• [What you will do] Up to and including the line with "from mathutils import Vector, Matrix", write out the listing from its first line, minus the pictures.

• [Dataset section]
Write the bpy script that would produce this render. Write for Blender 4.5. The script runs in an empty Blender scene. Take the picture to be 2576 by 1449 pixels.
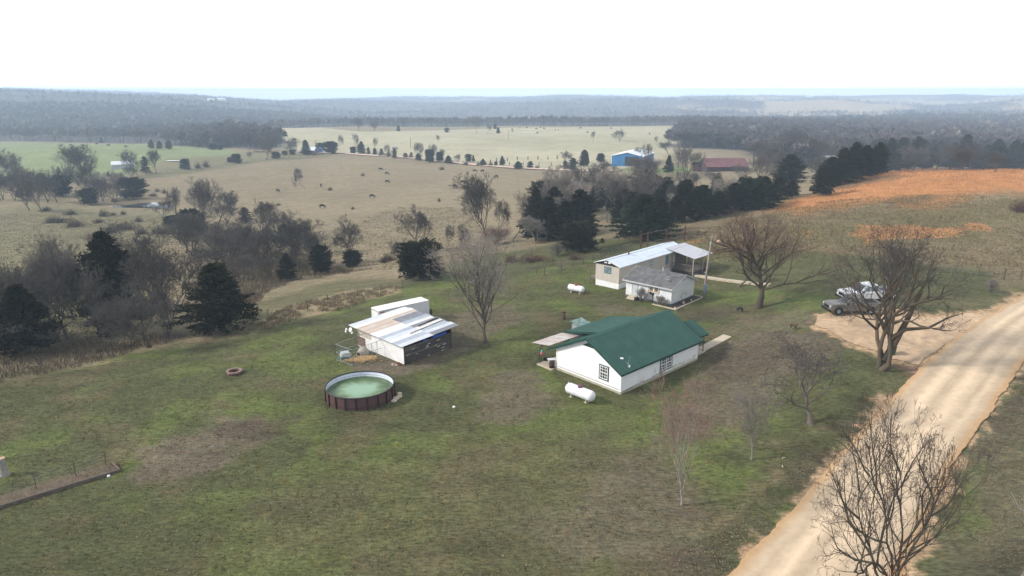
import bpy, bmesh, math, random
import numpy as np
from mathutils import Vector, Matrix

# ------------------------------------------------------------------ camera, sky, sun, exposure
S = bpy.context.scene
COL = S.collection
F, PITCH, CAMH = 1717.0, math.radians(15.9), 28.0        # focal length in pixels of a 2576-wide picture
cam = bpy.data.cameras.new('camera'); cam_o = bpy.data.objects.new('camera', cam); COL.objects.link(cam_o)
cam.sensor_width = 36; cam.lens = 36 * F / 2576; cam.clip_start = 0.5; cam.clip_end = 60000
cam_o.location = (0, 0, CAMH); cam_o.rotation_euler = (math.pi / 2 - PITCH, 0, 0)
S.camera = cam_o
SUN_EL, SUN_AZ = math.radians(33), math.radians(-97)      # azimuth from +Y towards +X
W = bpy.data.worlds.new('World'); S.world = W; W.use_nodes = True
nt = W.node_tree; bg = nt.nodes['Background']
sky = nt.nodes.new('ShaderNodeTexSky'); sky.sky_type = 'NISHITA'; sky.sun_disc = False
sky.sun_elevation = SUN_EL; sky.sun_rotation = SUN_AZ; sky.air_density = 1.0; sky.dust_density = 1.5; sky.ozone_density = 1.5
cloud = nt.nodes.new('ShaderNodeMix'); cloud.data_type = 'RGBA'      # a thin bright overcast over the blue sky
wtc = nt.nodes.new('ShaderNodeTexCoord'); wn = nt.nodes.new('ShaderNodeTexNoise'); wn.inputs['Scale'].default_value = 1.6; wn.inputs['Detail'].default_value = 4
nt.links.new(wtc.outputs['Generated'], wn.inputs['Vector']); wr = nt.nodes.new('ShaderNodeMapRange'); wr.inputs[1].default_value = .3; wr.inputs[2].default_value = .7; wr.inputs[3].default_value = .82; wr.inputs[4].default_value = .96
nt.links.new(wn.outputs[0], wr.inputs[0]); nt.links.new(wr.outputs[0], cloud.inputs[0])
nt.links.new(sky.outputs[0], cloud.inputs[6]); 
wg = nt.nodes.new('ShaderNodeSeparateXYZ'); nt.links.new(wtc.outputs['Generated'], wg.inputs[0]); wh = nt.nodes.new('ShaderNodeMapRange'); wh.interpolation_type = 'SMOOTHSTEP'      # overcast glowing towards the horizon
wh.inputs[1].default_value = .01; wh.inputs[2].default_value = .18; wh.inputs[3].default_value = 24.0; wh.inputs[4].default_value = 6.8; nt.links.new(wg.outputs[2], wh.inputs[0])
wv = nt.nodes.new('ShaderNodeVectorMath'); wv.operation = 'SCALE'; wv.inputs[0].default_value = (.95, .99, 1.06); nt.links.new(wh.outputs[0], wv.inputs['Scale']); nt.links.new(wv.outputs[0], cloud.inputs[7])
nt.links.new(cloud.outputs[2], bg.inputs[0]); bg.inputs[1].default_value = 0.13
sl = bpy.data.lights.new('sun', 'SUN'); sl.energy = 3.6; sl.angle = math.radians(7); sl.color = (1.0, 0.95, 0.88)
so = bpy.data.objects.new('sun', sl); COL.objects.link(so); so.location = (-200, 0, 200)
sd = Vector((math.sin(SUN_AZ) * math.cos(SUN_EL), math.cos(SUN_AZ) * math.cos(SUN_EL), math.sin(SUN_EL)))
so.rotation_euler = sd.to_track_quat('Z', 'Y').to_euler()
S.view_settings.view_transform = 'Standard'; S.view_settings.look = 'None'
S.view_settings.exposure = 0.25; S.view_settings.gamma = 1.0; S.view_settings.use_curve_mapping = False
HAZE_D = .00036
S.render.engine = 'CYCLES'
S.cycles.volume_bounces = 6; S.cycles.max_bounces = 6; S.cycles.diffuse_bounces = 3; S.cycles.use_denoising = True

# ------------------------------------------------------------------ helpers
def tag(o, label=None, cat=None, group=None, kind=None):
    if label: o['label'] = label
    if cat: o['category'] = cat
    if group: o['group'] = group
    if kind: o['kind'] = kind
    return o
def empty(name, loc, rz=0, label=None, cat=None, group=None):
    o = bpy.data.objects.new(name, None); COL.objects.link(o)
    o.location = loc; o.rotation_euler = (0, 0, rz); o.empty_display_size = 0.3
    return tag(o, label, cat, group)
def newmesh(name, V, Fc, m=None, smooth=False):
    me = bpy.data.meshes.new(name); me.from_pydata([tuple(v) for v in V], [], Fc)
    if m: me.materials.append(m)
    if smooth: me.polygons.foreach_set('use_smooth', [True] * len(me.polygons))
    me.update(); return me
def fastmesh(name, V, Q, m=None, smooth=False, col=None, n=4):
    """V (k,3) array, Q (f,n) array of faces, col (k,3) vertex colours"""
    me = bpy.data.meshes.new(name); V = np.asarray(V, np.float32); Q = np.asarray(Q, np.int32)
    me.vertices.add(len(V)); me.vertices.foreach_set('co', V.ravel())
    me.loops.add(Q.size); me.loops.foreach_set('vertex_index', Q.ravel())
    me.polygons.add(len(Q)); me.polygons.foreach_set('loop_start', np.arange(0, Q.size, n, dtype=np.int32))
    me.polygons.foreach_set('loop_total', np.full(len(Q), n, np.int32))
    if smooth: me.polygons.foreach_set('use_smooth', np.ones(len(Q), bool))
    if col is not None:
        a = me.color_attributes.new('col', 'FLOAT_COLOR', 'POINT')
        a.data.foreach_set('color', np.concatenate([col, np.ones((len(col), 1))], 1).astype(np.float32).ravel())
    if m: me.materials.append(m)
    me.update(calc_edges=True); return me
def link(name, me, parent=None, loc=(0, 0, 0)):
    o = bpy.data.objects.new(name, me); COL.objects.link(o); o.location = loc
    if parent: o.parent = parent
    return o
class MB:
    def __init__(s): s.v = []; s.f = []
    def box(s, c, d, rz=0, M=None):
        n = len(s.v); R = M if M is not None else Matrix.Rotation(rz, 3, 'Z')
        for x in (-.5, .5):
            for y in (-.5, .5):
                for z in (-.5, .5):
                    s.v.append(Vector(c) + R @ Vector((x * d[0], y * d[1], z * d[2])))
        for q in ((0, 1, 3, 2), (4, 6, 7, 5), (0, 4, 5, 1), (2, 3, 7, 6), (0, 2, 6, 4), (1, 5, 7, 3)): s.f.append([n + i for i in q])
        return s
    def bb(s, a, b):
        return s.box([(p + q) / 2 for p, q in zip(a, b)], [abs(q - p) for p, q in zip(a, b)])
    def poly(s, pts):
        n = len(s.v); s.v += [Vector(p) for p in pts]; s.f.append(list(range(n, n + len(pts)))); return s
    def prism(s, pts, off):
        """closed polygon pts extruded by the vector off"""
        n = len(s.v); k = len(pts); s.v += [Vector(p) for p in pts] + [Vector(p) + Vector(off) for p in pts]
        s.f.append(list(range(n + k - 1, n - 1, -1))); s.f.append(list(range(n + k, n + 2 * k)))
        for i in range(k): j = (i + 1) % k; s.f.append([n + i, n + j, n + k + j, n + k + i])
        return s
    def tube(s, pts, r, k=6, cap=True):
        pts = [Vector(p) for p in pts]; rs = r if isinstance(r, (list, tuple)) else [r] * len(pts); n = len(s.v)
        for i, p in enumerate(pts):
            d = (pts[min(i + 1, len(pts) - 1)] - pts[max(i - 1, 0)]).normalized()
            a = d.orthogonal().normalized() if abs(d.z) < .999 else Vector((1, 0, 0)); b = d.cross(a)
            for j in range(k):
                t = 2 * math.pi * j / k; s.v.append(p + (a * math.cos(t) + b * math.sin(t)) * rs[i])
        for i in range(len(pts) - 1):
            for j in range(k):
                q = (j + 1) % k; s.f.append([n + i * k + j, n + i * k + q, n + (i + 1) * k + q, n + (i + 1) * k + j])
        if cap:
            s.f.append([n + j for j in range(k)][::-1]); s.f.append([n + (len(pts) - 1) * k + j for j in range(k)])
        return s
    def lathe(s, prof, k=24, c=(0, 0, 0), M=None):
        n = len(s.v); R = M if M is not None else Matrix.Identity(3)
        for (r, z) in prof:
            for j in range(k):
                t = 2 * math.pi * j / k; s.v.append(Vector(c) + R @ Vector((r * math.cos(t), r * math.sin(t), z)))
        for i in range(len(prof) - 1):
            for j in range(k):
                q = (j + 1) % k; s.f.append([n + i * k + j, n + i * k + q, n + (i + 1) * k + q, n + (i + 1) * k + j])
        return s
    def build(s, name, m, parent=None, smooth=False, bevel=0):
        me = newmesh(name, s.v, s.f, m, smooth); o = link(name, me, parent)
        if bevel:
            b = o.modifiers.new('b', 'BEVEL'); b.width = bevel; b.segments = 2; b.limit_method = 'ANGLE'
        return o
def lin(c): return tuple(((x / 255 + .055) / 1.055) ** 2.4 if x > 10 else x / 255 / 12.92 for x in c)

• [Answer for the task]
Write the bpy script that would produce this render. Write for Blender 4.5. The script runs in an empty Blender scene. Take the picture to be 2576 by 1449 pixels.
import bpy, bmesh, math, random
import numpy as np
from mathutils import Vector, Matrix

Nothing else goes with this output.